Pero la escritora noruega Susanne Valand no está de acuerdo con ese halo que ahora envuelve a los gobernantes de la tierra de los fiordos. Muchos quisieron destacar la importante multiculturalidad de su ciudadanía tras la matanza, pero mientras tanto el Gobierno laborista decidía devolver a su país de origen a muchas familias que llevaban años en Noruega y que habían llegado allí «huyendo de la pobreza y la guerra». «El primer ministro (Jens Stoltenberg) habla de valores humanos, pero no se yo hasta que punto eso es realidad, porque sin embargo no duda en mandar a niños de vuelta a estados como Somalia», destaca. «Ese carácter tan frío que tenemos provoca que creamos que lo nuestro es nuestro.
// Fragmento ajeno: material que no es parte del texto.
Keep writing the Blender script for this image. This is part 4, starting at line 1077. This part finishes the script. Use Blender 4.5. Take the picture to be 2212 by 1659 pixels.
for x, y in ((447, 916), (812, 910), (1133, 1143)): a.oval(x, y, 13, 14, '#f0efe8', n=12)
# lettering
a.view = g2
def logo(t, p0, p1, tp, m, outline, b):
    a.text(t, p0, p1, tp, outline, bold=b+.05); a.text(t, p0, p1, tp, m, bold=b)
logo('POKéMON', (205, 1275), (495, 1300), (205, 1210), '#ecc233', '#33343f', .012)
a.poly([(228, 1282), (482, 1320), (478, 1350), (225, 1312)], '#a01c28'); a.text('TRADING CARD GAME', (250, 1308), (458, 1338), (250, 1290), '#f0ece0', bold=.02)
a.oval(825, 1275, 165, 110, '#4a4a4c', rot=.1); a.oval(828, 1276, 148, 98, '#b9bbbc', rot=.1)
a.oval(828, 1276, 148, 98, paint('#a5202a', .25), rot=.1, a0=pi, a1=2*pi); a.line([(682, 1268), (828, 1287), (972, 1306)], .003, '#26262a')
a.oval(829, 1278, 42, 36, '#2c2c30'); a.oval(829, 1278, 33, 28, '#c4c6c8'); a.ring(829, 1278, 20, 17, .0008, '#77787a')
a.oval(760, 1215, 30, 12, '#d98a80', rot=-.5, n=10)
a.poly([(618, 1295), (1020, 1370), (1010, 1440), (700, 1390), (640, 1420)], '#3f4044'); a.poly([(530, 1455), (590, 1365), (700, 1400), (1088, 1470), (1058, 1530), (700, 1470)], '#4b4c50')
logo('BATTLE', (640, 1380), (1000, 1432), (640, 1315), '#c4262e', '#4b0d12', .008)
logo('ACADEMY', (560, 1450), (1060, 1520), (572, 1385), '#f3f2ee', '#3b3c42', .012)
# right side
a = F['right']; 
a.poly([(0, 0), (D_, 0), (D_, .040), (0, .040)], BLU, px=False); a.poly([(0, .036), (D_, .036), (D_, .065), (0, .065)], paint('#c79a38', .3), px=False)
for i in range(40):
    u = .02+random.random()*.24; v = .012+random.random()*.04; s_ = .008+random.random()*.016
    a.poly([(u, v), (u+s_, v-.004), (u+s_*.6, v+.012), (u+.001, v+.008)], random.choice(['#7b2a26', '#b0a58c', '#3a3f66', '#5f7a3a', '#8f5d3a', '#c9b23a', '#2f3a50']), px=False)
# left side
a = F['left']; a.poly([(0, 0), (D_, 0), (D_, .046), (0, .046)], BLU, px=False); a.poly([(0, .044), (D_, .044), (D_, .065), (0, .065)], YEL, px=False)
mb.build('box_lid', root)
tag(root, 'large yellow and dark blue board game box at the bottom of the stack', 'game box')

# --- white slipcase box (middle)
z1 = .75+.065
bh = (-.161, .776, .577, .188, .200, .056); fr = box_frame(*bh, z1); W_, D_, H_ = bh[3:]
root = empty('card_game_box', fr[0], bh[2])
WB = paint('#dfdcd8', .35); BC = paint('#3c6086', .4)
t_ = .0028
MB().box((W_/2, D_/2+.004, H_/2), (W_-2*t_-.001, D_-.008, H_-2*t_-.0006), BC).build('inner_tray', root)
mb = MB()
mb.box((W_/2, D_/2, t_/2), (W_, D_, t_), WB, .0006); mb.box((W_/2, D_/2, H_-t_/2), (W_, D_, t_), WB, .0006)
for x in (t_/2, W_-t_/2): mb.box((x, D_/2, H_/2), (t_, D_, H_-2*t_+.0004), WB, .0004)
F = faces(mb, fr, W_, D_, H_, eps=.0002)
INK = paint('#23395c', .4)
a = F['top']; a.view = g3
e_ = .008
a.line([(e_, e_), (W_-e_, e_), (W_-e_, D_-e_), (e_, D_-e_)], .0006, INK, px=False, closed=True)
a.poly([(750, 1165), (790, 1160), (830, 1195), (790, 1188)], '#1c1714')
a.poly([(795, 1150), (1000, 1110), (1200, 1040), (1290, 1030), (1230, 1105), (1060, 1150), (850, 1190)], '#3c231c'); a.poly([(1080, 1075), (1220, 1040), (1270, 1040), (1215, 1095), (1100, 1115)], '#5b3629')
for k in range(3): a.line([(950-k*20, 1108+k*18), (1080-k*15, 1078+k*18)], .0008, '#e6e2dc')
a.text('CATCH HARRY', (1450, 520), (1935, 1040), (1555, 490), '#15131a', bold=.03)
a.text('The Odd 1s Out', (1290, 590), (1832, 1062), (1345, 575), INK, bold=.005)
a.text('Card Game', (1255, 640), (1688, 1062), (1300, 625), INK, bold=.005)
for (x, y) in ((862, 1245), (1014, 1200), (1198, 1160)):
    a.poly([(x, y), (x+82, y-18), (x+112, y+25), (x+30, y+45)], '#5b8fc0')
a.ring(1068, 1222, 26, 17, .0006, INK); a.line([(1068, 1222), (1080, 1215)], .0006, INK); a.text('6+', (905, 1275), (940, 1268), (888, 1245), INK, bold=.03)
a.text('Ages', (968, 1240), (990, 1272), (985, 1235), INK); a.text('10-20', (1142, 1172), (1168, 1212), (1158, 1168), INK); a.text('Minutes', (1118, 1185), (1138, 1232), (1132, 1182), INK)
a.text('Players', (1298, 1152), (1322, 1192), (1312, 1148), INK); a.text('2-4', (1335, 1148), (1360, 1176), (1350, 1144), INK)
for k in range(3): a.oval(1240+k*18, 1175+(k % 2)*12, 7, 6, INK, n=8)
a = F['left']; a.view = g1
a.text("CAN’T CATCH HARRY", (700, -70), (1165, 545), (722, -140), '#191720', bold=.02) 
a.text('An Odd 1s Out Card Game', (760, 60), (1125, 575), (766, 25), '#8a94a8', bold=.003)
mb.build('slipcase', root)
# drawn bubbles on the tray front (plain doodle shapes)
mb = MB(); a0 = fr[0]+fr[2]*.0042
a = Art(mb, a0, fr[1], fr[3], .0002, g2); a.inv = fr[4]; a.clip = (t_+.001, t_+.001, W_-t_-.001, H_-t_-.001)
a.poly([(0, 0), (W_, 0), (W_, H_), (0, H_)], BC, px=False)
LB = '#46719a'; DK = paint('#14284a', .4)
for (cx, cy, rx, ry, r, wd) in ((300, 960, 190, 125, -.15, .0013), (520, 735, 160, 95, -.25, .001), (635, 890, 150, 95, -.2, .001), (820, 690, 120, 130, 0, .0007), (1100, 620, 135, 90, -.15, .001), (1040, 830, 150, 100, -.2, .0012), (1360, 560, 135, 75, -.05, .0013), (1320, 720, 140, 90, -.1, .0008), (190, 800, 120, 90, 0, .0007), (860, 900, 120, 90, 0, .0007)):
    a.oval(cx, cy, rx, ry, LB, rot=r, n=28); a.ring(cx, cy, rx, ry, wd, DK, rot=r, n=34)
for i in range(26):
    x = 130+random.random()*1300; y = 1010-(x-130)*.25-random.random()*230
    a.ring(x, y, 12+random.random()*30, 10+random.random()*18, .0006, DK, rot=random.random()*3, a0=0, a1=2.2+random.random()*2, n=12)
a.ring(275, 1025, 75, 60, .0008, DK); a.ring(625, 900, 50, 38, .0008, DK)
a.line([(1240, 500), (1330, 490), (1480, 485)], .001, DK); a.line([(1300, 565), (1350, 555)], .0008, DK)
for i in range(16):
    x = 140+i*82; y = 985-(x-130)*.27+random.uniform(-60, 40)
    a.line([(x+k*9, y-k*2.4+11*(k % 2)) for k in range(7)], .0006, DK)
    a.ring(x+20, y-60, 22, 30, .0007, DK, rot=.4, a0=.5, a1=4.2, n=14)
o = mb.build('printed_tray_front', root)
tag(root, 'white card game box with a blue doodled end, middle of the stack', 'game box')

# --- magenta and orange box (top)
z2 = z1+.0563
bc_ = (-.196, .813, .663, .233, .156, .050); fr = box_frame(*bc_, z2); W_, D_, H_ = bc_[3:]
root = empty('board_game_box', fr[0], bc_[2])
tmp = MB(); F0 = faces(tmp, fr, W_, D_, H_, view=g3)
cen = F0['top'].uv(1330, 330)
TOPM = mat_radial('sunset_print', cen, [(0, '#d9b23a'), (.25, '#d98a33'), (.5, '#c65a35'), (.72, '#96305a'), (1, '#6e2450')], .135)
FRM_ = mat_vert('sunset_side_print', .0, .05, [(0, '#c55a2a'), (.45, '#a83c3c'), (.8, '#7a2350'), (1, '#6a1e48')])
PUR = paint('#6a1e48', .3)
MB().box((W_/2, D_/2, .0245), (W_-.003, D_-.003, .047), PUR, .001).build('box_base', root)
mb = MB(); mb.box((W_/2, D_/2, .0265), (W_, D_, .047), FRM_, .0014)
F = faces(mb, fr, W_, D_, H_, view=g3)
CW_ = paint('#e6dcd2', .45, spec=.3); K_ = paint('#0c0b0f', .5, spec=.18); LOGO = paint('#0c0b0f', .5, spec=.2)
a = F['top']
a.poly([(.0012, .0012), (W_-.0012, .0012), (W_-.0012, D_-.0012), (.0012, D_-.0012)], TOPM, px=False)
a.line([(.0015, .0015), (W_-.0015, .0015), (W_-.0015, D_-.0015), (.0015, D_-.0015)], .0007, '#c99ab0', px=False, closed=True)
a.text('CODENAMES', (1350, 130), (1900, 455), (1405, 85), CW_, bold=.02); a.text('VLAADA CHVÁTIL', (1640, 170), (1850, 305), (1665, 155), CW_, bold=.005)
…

Mucha gente ya se ha olvidado de que éramos un país muy pobre hasta que se encontró petróleo hace medio siglo».

Juicio contra Breivik

Los intentos de obviar y rehuír la masacre se vieron tumbados con el juicio contra Anders Behring Breivik, el terrorista que colocó una furgoneta bomba en el barrio ministerial de Oslo -donde murieron ocho personas- y después viajó hasta Utoya para tratar de arrancar las 'raíces' de la socialdemocracia. Durante más de dos meses, los noruegos han tenido que escuchar el triste relato de las víctimas y las dementes alegaciones del asesino. «Fue un duro recordatorio», admite Mari Brenli, pero subraya que aceptarán cual sea el veredicto. «Pese a su dureza, la sociedad considera que haber seguido todos los procedimientos y garantías legales es una forma democrática de honrar a las víctimas», afirma Mariano Aguirre, director del Centro Noruego de Recursos para la Construcción de la Paz (Noref).

¿Pero se ha abierto algún tipo de debate sobre el origen de esa violencia? Aguirre explica que, en el último año, ha habido «discusiones en profundidad» sobre el tema, pero existe «una tendencia a evitar la confrontación» para tratar de mantener un consenso que incluya a «la ultraderecha que alimentó ideológicamente al asesino». Mientras tanto, Marianne Marthinsen avisa de la importancia de abrir debates para evitar que este tipo de odio se desarrolle en la sociedad. «Breivik no está solo en sus opiniones».